What Are Your Reference Discs? or Specific Reference Tracks


Looking for new gems!  My reference discs are: Graceland, Paul Simon  Avalon, Roxy Music  Brothers in Arms, Dire Straits  So, Peter Gabriel  Ten Summoner's Tales, Sting 

What are yours?

wweiss

Showing 6 responses by hilde45

Rather than list tracks, I'd refer you to this video and comment:

"If you want to learn to evaluate sound equipment, the most important factor to start with is being comfortable with your stereo. Just take many hours, listening to a variety of music you like. 

Do not use a limited number of records because they sound so good. That’s ear candy, used in every hifi demo room all over the world. 

Simple jazz combo’s making impressive music will be impressive on a broad variety of equipment. That’s why on hifi shows you hear them in every room. 

Pop and rock know their ear candy as well: Dire Straits, Kari Bremnes, Diana Krall and so on. Nothing wrong with the music by the way but it’s not too difficult to reproduce properly. 

There is no need to play classical music if you don’t enjoy it but playing acoustically recorded performances might be a good idea. Think of folk music, Fado, flamenco and so on. 

Again vary in genre for each genre will use its own difficult instruments. 

Visiting shows and listening to all kinds of setups at that show can be very instructive if you are allowed to listen to music of your choice - and thus no ear candy."

https://youtu.be/lkgRzLygNrU


The notion that there are no "test tracks" in audio is ludicrous.

Ever test drive a car? Of course. Why? Various reasons.
To test limits.
To test special circumstances.
To test normal driving conditions.
Etc.

Test tracks can be ear candy and test limits.
Test tracks can be normal stuff and that gives information, too.
Test tracks can be badly recorded or old compressed stuff.

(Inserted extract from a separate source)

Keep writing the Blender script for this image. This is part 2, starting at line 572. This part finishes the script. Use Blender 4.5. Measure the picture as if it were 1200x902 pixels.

One can pay close attention, or just listen relaxedly, or even pay oblique attention. One can even go out of the room and see how it sounds out there. (Ever get drawn into a room from the hallway at an audio show? Something brought you inside even though you were far from the sweet spot. What was that? That’s relevant, too.)

The argument against test tracks needs to be understood for what it typically (and inexplicitly) is - an argument against a track which isn’t comprehensively representative of the various kinds of music which could/will be played or the various ways we could/will listen to it.

It’s merely good scientific method to reject the pretense that a test can pretend to be more than what it is. But that doesn’t mean such tests don’t have any value -- only that their value needs to be specified in a proportionate way relative to the overall experimental question.

And as for "Year of the Cat" well that track is just fine. It’s just that MC testifies here against needing test tracks and elsewhere he mentions Year of the Cat multiple times. Kinda funny.

@millercarbon No, I do understand the difference. But if it helps you to think I don't, please -- help yourself. After all, it's the year of the cat, right? ;-)
I was just surfing old music I felt like listening to, and the Lovett album immediately struck me as especially expressive of my system’s improved capabilities. It’s a great reference disk.

It seems clear that MC uses Year of the Cat as a standard reference track, and its bona fides as a reference track are proved by the way it renders the various instruments. (Viz., "sounded more like sax than ever,", "each note on a piano is three strings…and its way more real now than ever," "things are rendered so clear and distinct from each other.") Indeed, the track exhibits this more the other tracks/artists he mentions in the quotation, so if Year of the Cat stands above/beyond them, I cannot see how it does *except as* a reference track. Unless it is just above/beyond them for the musical content, in which case it wouldn’t be necessary to dwell on the acoustic details.